After a back-breaking, and bum-flattening 16-hour bus journey, I wanted to stab spontaneity where it hurt most. The bus dropped us right in front of Little Italy — a restaurant that serves everything but Italian. It is famous in all of Kasol for dishing out the best pancakes and the yummiest falafels. We found comfort and solace in food, and a place to crash for a few hours at a nearby guesthouse.

Over the next 48 hours, we were serenaded by a London boy living off saved unemployment wages; offered a mind-boggling variety of drugs (from MDMA to hashish); stopped by sadhus eager to teach us how to channel our inner zen; danced to the tunes of a retired American journalist who looked like Dumbledore; and inevitably… were invited to the biggest Psytrance party.

Pegged as the new Goa by many, sans the beach and the bikinis, Kasol is the new go-to place for foreign backpackers, young Israelis fleeing army recruitment and home-grown tourists like yours truly looking for places off the beaten track. The shift of the Psytrance festival from Goa to this little village is just one more sign of Kasol’s newfound status.

With the Goa government intent on rescuing the state’s image, the police is now severely cracking down on raves and drugs – making freewheeling Kasol the new destination for those looking for the next high. The streets are dotted with marijuana plants, growing fresh and green, and there’s not a cop in sight. Except for a hydro power project close by, government presence is near minimal. Leading the migration are the Israelis whose presence is everywhere, from the banners and signboard in Hebrew to the ubiquitous presence of falafels and laffa on the menu.

Kasol is bang in the middle of Malana and Manikaran; three dots on an axis that encompasses a universe of contrasts. On one end is Manikaran a pilgrimage spot which houses a sacred hot spring and a gurudwara. On the other is Malana, the mother lode of the famous Malana cream, the highest quality cannabis resin in the world.

We witnessed its effects first-hand thanks to the American journalist – aka Dumbledore – who now called himself HuHa Baba (that’s right, HuHa). He sang, danced, and played an odd-looking musical instrument made of lambskin, insisting we put our ear against the instrument to hear the sound of the ocean. A magical experience, we suspect, that’s available only for those on magical substances from Malana.

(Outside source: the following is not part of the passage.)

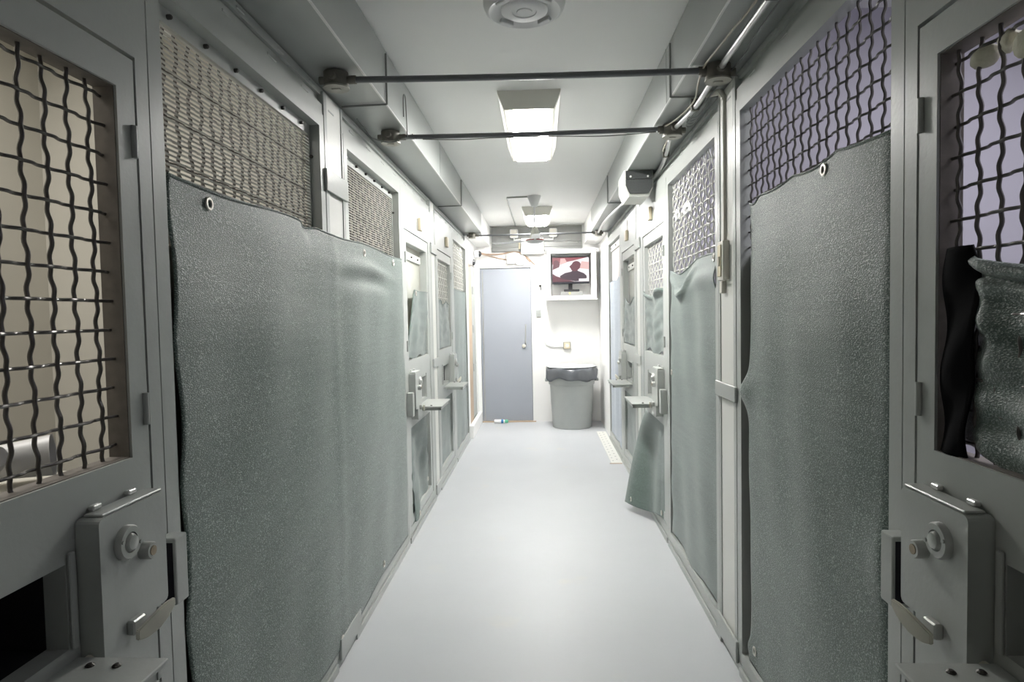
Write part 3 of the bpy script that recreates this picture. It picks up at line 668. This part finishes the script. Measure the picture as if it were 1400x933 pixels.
cabs = [([(.672,YB,2.41),(.672,1.6,2.41),(.655,2.2,2.412),(.640,2.46,2.410),(.655,2.62,2.405),(.690,2.85,2.40),(.672,3.1,2.405),(.640,3.27,2.415)], .004, 'cream cable looping along the silver conduit on the right', M['cable']),
        ([(.730,YB,2.41),(.735,1.8,2.405),(.752,2.35,2.40),(.738,2.62,2.392),(.735,2.95,2.395),(.728,3.15,2.40)], .003, 'thin grey wire beside the near silver conduit on the right', M['thinwire']),
        ([(.68,3.33,2.41),(.695,3.45,2.40),(.700,3.60,2.385),(.73,3.74,2.41)], .004, 'short cream cable dropping behind the second right box', M['cable']),
        ([(-.700,3.05,2.437),(-.695,3.17,2.437)], .0, '', None)]
for pts, r, lab, m in cabs:
    if not lab: continue
    bm = N(); tube(bm, smoothpath(pts, 8), r, 8); tag(link('loose_cable', bm, m, None, True), lab, 'cable', 'loose cables under the right duct')
bm = N(); tube(bm, smoothpath([(-.868,3.00,2.425),(-.850,3.06,2.400),(-.82,3.10,2.360),(-.74,3.13,2.345),(-.68,3.18,2.375),(-.64,3.25,2.393),(-.655,3.26,2.42)], 8), .0032, 8)
tag(link('hanging_wire', bm, M['thinwire'], None, True), 'thin grey wire sagging from the second left junction box', 'cable')
bm = N(); tube(bm, smoothpath([(-.676,3.24,2.40),(-.677,3.235,2.50),(-.677,3.22,2.585),(-.677,3.195,2.60),(-.677,3.17,2.575),(-.677,3.165,2.48)], 8), .003, 8)
tag(link('wire_loop', bm, M['thinwire'], None, True), 'upright loop of thin wire on the left duct side', 'cable')
bm = N(); tube(bm, smoothpath([(-.60,3.259,2.391),(-.40,3.262,2.384),(-.2,3.265,2.388),(.1,3.268,2.386),(.35,3.27,2.380),(.60,3.27,2.392)], 8), .0025, 8)
tag(link('slack_wire', bm, M['thinwire'], None, True), 'slack thin wire strung along the second cross conduit', 'cable')
# coil of thin wires beside the raceway top
bm = N()
for k in range(4):
    tube(bm, smoothpath([(.745,2.80+.01*k,2.418),(.72,2.92+.02*k,2.40-.008*k),(.70,3.0+.015*k,2.385-.01*k),(.735,2.98+.02*k,2.375-.006*k),(.765,2.86,2.405)], 6), .002, 6)
tag(link('wire_coil', bm, M['thinwire'], None, True), 'tangle of thin wires above the cream raceway', 'cable')
# raceway on the right post
t = thing('cable_raceway', 'cream cable raceway running down the white post on the right', 'raceway', (.775, 2.70, 1.60))
bm = N(); sbox(bm, 1, -.012, .008, 2.690, 2.712, 1.765, 2.375, .002); link('channel', bm, M['raceway'], t)
bm = N(); tube(bm, [(X(1,.0),2.701,2.362),(X(1,.012),2.72,2.395),(X(1,.045),2.80,2.412)], .014, 6); link('elbow', bm, M['raceway'], t)
bm = N(); sbox(bm, 1, -.012, .022, 2.655, 2.735, 1.60, 1.765, .004, 2); link('outlet_box', bm, M['raceway'], t)
bm = N(); sbox(bm, 1, .022, .026, 2.675, 2.725, 1.615, 1.750, .002); o = link('outlet_plate', bm, M['cream'], t)
bm = N(); sbox(bm, 1, .026, .030, 2.688, 2.712, 1.66, 1.70, .001); link('socket', bm, M['cable'], o)
bm = N(); sbox(bm, 1, -.012, .014, 2.70, 2.735, 1.545, 1.598, .003); link('plug', bm, M['raceway'], t)

# ------------------------------------------------------------------ ceiling fixtures
def lamp(cx, y0, y1, label, lens='lens'):
    t = thing('ceiling_lamp', label, 'ceiling lamp', (cx, (y0+y1)/2, 2.575), 'lit ceiling lamps')
    def ringv(bm, hw, ya, yb, z): return [bm.verts.new(p) for p in ((cx-hw,ya,z),(cx+hw,ya,z),(cx+hw,yb,z),(cx-hw,yb,z))]
    bm = N(); a = ringv(bm, .172, y0-.005, y1+.005, ZC-.001); b = ringv(bm, .170, y0-.003, y1+.003, ZC-.012); c = ringv(bm, .136, y0+.004, y1-.004, 2.58); d = ringv(bm, .108, y0+.022, y1-.022, 2.58); e = ringv(bm, .108, y0+.022, y1-.022, 2.60)
    for q, r in ((a,b),(b,c),(c,d),(d,e)):
        for k in range(4): bm.faces.new([q[k], q[(k+1)%4], r[(k+1)%4], r[k]])
    bm.faces.new(a); link('housing', bm, M['fixture'], t)
    for q in (-1, 1):                         # translucent strips along both sloping sides
        bm = N(); vs = [(cx+q*.1665, z2, zz) for z2, zz in ((y0+.05,2.664),(y1-.05,2.664))] + [(cx+q*.1405, z2, zz) for z2, zz in ((y1-.05,2.590),(y0+.05,2.590))]
        n = Vector((q*.92,0,-.38))*.003
        prism(bm, vs, lambda p: Vector(p)+n*.3, lambda p: Vector(p)+n); link('side_diffuser', bm, M['side'], t)
    bm = N(); box(bm, cx-.105, cx+.105, y0+.024, y1-.024, 2.572, 2.599, .006, 2); link('lens', bm, M[lens], t)
    return t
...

Legend has it that people of Malana are descendants left behind from Alexander the Great’s army. Yet the residents speak Kanashi, a unique dialect with Sino-Tibetan and Sanskritic roots which is understood only by the villagers.

We never did make it to Malana, turning back after a leisurely trek because we arrived late in the day – and it was considered unsafe for women to enter the village at night. All I can offer are tales of more daring travellers who talk most about the no-touching rule. “Apparently you cannot touch humans, plants, children, or animals. In case you touch, you have to pay a fine of Rs 1,500, and if you touch a plant you have to pay a fine of Rs 2,500,” says one of Dumbledore’s friends. “They are a close-knit community and since they date their history back to 326BC, they feel they are above everyone and superior in all form and nature.”

Himachalis believe that the tales about Malana are just a figment of an overactive tourist imagination, and drug peddlers/smugglers trying to scare the living daylights out of outsiders. Guess the only way to find that out would have been getting to the village. And if Malana Cream and ancient villages aren’t your thing, stick to Kasol. Breathtaking views while you hang on the hammock – it doesn’t get better than that!